#### Provided material

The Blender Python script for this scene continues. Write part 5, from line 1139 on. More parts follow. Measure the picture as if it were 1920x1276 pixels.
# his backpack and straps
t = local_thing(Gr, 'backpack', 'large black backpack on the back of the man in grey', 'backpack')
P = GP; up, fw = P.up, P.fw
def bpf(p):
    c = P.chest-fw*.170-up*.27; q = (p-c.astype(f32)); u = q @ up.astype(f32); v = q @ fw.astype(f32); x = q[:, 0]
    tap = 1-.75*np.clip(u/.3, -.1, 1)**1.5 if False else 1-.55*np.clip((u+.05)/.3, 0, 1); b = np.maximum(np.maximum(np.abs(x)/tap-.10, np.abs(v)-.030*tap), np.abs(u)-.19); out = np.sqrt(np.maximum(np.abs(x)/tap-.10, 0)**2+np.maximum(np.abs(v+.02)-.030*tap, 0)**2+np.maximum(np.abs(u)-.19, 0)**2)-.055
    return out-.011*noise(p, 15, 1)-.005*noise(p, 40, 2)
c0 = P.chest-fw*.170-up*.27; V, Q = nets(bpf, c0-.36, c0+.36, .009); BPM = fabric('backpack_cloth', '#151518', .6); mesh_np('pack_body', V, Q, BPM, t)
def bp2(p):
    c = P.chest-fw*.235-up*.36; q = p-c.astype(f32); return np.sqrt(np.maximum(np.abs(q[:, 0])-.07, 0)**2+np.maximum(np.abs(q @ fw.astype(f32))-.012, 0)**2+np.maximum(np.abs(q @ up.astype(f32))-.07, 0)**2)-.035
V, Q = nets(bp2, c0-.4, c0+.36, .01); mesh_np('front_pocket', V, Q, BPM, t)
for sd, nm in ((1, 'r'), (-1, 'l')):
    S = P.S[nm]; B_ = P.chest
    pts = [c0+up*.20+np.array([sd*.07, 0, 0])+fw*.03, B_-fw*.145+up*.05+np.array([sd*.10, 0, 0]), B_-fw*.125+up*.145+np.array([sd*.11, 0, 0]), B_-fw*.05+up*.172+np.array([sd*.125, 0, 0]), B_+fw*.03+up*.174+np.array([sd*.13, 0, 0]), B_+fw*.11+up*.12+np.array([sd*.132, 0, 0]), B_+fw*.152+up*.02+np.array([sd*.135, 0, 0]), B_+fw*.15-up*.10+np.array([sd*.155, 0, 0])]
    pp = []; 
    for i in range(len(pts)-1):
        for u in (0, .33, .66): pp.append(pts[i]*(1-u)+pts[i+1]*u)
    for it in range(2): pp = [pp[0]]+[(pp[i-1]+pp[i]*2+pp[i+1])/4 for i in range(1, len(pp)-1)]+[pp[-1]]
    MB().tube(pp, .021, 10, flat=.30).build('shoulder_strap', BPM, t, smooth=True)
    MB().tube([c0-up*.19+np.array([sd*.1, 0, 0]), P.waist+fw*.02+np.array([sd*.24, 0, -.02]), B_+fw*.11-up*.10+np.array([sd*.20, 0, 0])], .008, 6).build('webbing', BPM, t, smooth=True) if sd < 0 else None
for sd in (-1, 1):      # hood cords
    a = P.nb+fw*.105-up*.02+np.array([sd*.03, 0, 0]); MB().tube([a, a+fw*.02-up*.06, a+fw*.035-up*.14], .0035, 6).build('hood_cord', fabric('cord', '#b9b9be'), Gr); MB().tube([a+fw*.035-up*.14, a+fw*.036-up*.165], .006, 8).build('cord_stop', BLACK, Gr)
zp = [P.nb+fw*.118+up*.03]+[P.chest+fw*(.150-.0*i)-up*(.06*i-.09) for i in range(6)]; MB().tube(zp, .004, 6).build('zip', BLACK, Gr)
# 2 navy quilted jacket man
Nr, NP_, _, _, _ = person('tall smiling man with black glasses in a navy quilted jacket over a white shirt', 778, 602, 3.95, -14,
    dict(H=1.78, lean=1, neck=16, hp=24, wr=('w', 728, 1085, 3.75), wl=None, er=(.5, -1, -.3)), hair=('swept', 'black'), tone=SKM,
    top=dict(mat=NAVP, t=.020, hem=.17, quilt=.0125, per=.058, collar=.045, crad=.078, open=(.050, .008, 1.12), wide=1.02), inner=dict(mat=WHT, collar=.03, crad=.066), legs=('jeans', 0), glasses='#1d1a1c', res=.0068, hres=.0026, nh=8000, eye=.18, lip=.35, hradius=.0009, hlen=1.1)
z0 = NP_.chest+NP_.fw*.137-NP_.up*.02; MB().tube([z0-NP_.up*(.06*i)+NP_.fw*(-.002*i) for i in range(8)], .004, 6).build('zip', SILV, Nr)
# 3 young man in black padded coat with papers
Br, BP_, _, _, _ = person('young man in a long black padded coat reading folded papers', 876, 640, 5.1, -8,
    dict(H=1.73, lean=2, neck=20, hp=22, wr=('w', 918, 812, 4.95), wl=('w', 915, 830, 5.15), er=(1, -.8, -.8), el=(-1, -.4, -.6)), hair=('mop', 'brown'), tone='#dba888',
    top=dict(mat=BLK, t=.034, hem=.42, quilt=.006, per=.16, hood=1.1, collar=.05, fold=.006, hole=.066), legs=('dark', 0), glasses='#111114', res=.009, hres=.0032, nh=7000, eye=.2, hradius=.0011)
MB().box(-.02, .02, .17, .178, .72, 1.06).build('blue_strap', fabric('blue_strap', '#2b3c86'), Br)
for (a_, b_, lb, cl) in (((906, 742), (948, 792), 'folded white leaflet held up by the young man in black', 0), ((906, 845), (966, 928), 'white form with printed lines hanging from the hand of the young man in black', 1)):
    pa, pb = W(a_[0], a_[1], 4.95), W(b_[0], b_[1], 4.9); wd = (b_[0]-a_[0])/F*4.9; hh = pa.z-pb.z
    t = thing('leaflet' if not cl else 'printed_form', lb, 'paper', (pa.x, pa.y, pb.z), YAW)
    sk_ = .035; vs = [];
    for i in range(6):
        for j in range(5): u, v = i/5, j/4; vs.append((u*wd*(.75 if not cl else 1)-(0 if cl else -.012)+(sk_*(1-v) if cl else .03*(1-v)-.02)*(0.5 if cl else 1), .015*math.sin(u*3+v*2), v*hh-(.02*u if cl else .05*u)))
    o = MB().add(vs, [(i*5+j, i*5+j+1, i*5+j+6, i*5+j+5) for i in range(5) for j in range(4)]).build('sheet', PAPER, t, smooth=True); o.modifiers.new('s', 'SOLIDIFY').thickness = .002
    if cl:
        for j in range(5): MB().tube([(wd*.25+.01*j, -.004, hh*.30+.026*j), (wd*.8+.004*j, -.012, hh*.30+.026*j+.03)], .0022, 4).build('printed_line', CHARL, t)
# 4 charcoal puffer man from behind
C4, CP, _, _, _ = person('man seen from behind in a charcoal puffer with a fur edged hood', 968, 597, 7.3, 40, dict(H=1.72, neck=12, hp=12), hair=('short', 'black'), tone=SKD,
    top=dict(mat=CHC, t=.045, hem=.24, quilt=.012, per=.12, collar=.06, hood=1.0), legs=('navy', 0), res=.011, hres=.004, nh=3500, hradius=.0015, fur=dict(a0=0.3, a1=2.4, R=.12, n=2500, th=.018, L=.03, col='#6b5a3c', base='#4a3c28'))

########

_Problem statement_.
Return all the data above once more, precisely as given.

_Answer_.
The Blender Python script for this scene continues. Write part 5, from line 1139 on. More parts follow. Measure the picture as if it were 1920x1276 pixels.
# his backpack and straps
t = local_thing(Gr, 'backpack', 'large black backpack on the back of the man in grey', 'backpack')
P = GP; up, fw = P.up, P.fw
def bpf(p):
    c = P.chest-fw*.170-up*.27; q = (p-c.astype(f32)); u = q @ up.astype(f32); v = q @ fw.astype(f32); x = q[:, 0]
    tap = 1-.75*np.clip(u/.3, -.1, 1)**1.5 if False else 1-.55*np.clip((u+.05)/.3, 0, 1); b = np.maximum(np.maximum(np.abs(x)/tap-.10, np.abs(v)-.030*tap), np.abs(u)-.19); out = np.sqrt(np.maximum(np.abs(x)/tap-.10, 0)**2+np.maximum(np.abs(v+.02)-.030*tap, 0)**2+np.maximum(np.abs(u)-.19, 0)**2)-.055
    return out-.011*noise(p, 15, 1)-.005*noise(p, 40, 2)
c0 = P.chest-fw*.170-up*.27; V, Q = nets(bpf, c0-.36, c0+.36, .009); BPM = fabric('backpack_cloth', '#151518', .6); mesh_np('pack_body', V, Q, BPM, t)
def bp2(p):
    c = P.chest-fw*.235-up*.36; q = p-c.astype(f32); return np.sqrt(np.maximum(np.abs(q[:, 0])-.07, 0)**2+np.maximum(np.abs(q @ fw.astype(f32))-.012, 0)**2+np.maximum(np.abs(q @ up.astype(f32))-.07, 0)**2)-.035
V, Q = nets(bp2, c0-.4, c0+.36, .01); mesh_np('front_pocket', V, Q, BPM, t)
for sd, nm in ((1, 'r'), (-1, 'l')):
    S = P.S[nm]; B_ = P.chest
    pts = [c0+up*.20+np.array([sd*.07, 0, 0])+fw*.03, B_-fw*.145+up*.05+np.array([sd*.10, 0, 0]), B_-fw*.125+up*.145+np.array([sd*.11, 0, 0]), B_-fw*.05+up*.172+np.array([sd*.125, 0, 0]), B_+fw*.03+up*.174+np.array([sd*.13, 0, 0]), B_+fw*.11+up*.12+np.array([sd*.132, 0, 0]), B_+fw*.152+up*.02+np.array([sd*.135, 0, 0]), B_+fw*.15-up*.10+np.array([sd*.155, 0, 0])]
    pp = []; 
    for i in range(len(pts)-1):
        for u in (0, .33, .66): pp.append(pts[i]*(1-u)+pts[i+1]*u)
    for it in range(2): pp = [pp[0]]+[(pp[i-1]+pp[i]*2+pp[i+1])/4 for i in range(1, len(pp)-1)]+[pp[-1]]
    MB().tube(pp, .021, 10, flat=.30).build('shoulder_strap', BPM, t, smooth=True)
    MB().tube([c0-up*.19+np.array([sd*.1, 0, 0]), P.waist+fw*.02+np.array([sd*.24, 0, -.02]), B_+fw*.11-up*.10+np.array([sd*.20, 0, 0])], .008, 6).build('webbing', BPM, t, smooth=True) if sd < 0 else None
for sd in (-1, 1):      # hood cords
    a = P.nb+fw*.105-up*.02+np.array([sd*.03, 0, 0]); MB().tube([a, a+fw*.02-up*.06, a+fw*.035-up*.14], .0035, 6).build('hood_cord', fabric('cord', '#b9b9be'), Gr); MB().tube([a+fw*.035-up*.14, a+fw*.036-up*.165], .006, 8).build('cord_stop', BLACK, Gr)
zp = [P.nb+fw*.118+up*.03]+[P.chest+fw*(.150-.0*i)-up*(.06*i-.09) for i in range(6)]; MB().tube(zp, .004, 6).build('zip', BLACK, Gr)
# 2 navy quilted jacket man
Nr, NP_, _, _, _ = person('tall smiling man with black glasses in a navy quilted jacket over a white shirt', 778, 602, 3.95, -14,
    dict(H=1.78, lean=1, neck=16, hp=24, wr=('w', 728, 1085, 3.75), wl=None, er=(.5, -1, -.3)), hair=('swept', 'black'), tone=SKM,
    top=dict(mat=NAVP, t=.020, hem=.17, quilt=.0125, per=.058, collar=.045, crad=.078, open=(.050, .008, 1.12), wide=1.02), inner=dict(mat=WHT, collar=.03, crad=.066), legs=('jeans', 0), glasses='#1d1a1c', res=.0068, hres=.0026, nh=8000, eye=.18, lip=.35, hradius=.0009, hlen=1.1)
z0 = NP_.chest+NP_.fw*.137-NP_.up*.02; MB().tube([z0-NP_.up*(.06*i)+NP_.fw*(-.002*i) for i in range(8)], .004, 6).build('zip', SILV, Nr)
# 3 young man in black padded coat with papers
Br, BP_, _, _, _ = person('young man in a long black padded coat reading folded papers', 876, 640, 5.1, -8,
    dict(H=1.73, lean=2, neck=20, hp=22, wr=('w', 918, 812, 4.95), wl=('w', 915, 830, 5.15), er=(1, -.8, -.8), el=(-1, -.4, -.6)), hair=('mop', 'brown'), tone='#dba888',
    top=dict(mat=BLK, t=.034, hem=.42, quilt=.006, per=.16, hood=1.1, collar=.05, fold=.006, hole=.066), legs=('dark', 0), glasses='#111114', res=.009, hres=.0032, nh=7000, eye=.2, hradius=.0011)
MB().box(-.02, .02, .17, .178, .72, 1.06).build('blue_strap', fabric('blue_strap', '#2b3c86'), Br)
for (a_, b_, lb, cl) in (((906, 742), (948, 792), 'folded white leaflet held up by the young man in black', 0), ((906, 845), (966, 928), 'white form with printed lines hanging from the hand of the young man in black', 1)):
    pa, pb = W(a_[0], a_[1], 4.95), W(b_[0], b_[1], 4.9); wd = (b_[0]-a_[0])/F*4.9; hh = pa.z-pb.z
    t = thing('leaflet' if not cl else 'printed_form', lb, 'paper', (pa.x, pa.y, pb.z), YAW)
    sk_ = .035; vs = [];
    for i in range(6):
        for j in range(5): u, v = i/5, j/4; vs.append((u*wd*(.75 if not cl else 1)-(0 if cl else -.012)+(sk_*(1-v) if cl else .03*(1-v)-.02)*(0.5 if cl else 1), .015*math.sin(u*3+v*2), v*hh-(.02*u if cl else .05*u)))
    o = MB().add(vs, [(i*5+j, i*5+j+1, i*5+j+6, i*5+j+5) for i in range(5) for j in range(4)]).build('sheet', PAPER, t, smooth=True); o.modifiers.new('s', 'SOLIDIFY').thickness = .002
    if cl:
        for j in range(5): MB().tube([(wd*.25+.01*j, -.004, hh*.30+.026*j), (wd*.8+.004*j, -.012, hh*.30+.026*j+.03)], .0022, 4).build('printed_line', CHARL, t)
# 4 charcoal puffer man from behind
C4, CP, _, _, _ = person('man seen from behind in a charcoal puffer with a fur edged hood', 968, 597, 7.3, 40, dict(H=1.72, neck=12, hp=12), hair=('short', 'black'), tone=SKD,
    top=dict(mat=CHC, t=.045, hem=.24, quilt=.012, per=.12, collar=.06, hood=1.0), legs=('navy', 0), res=.011, hres=.004, nh=3500, hradius=.0015, fur=dict(a0=0.3, a1=2.4, R=.12, n=2500, th=.018, L=.03, col='#6b5a3c', base='#4a3c28'))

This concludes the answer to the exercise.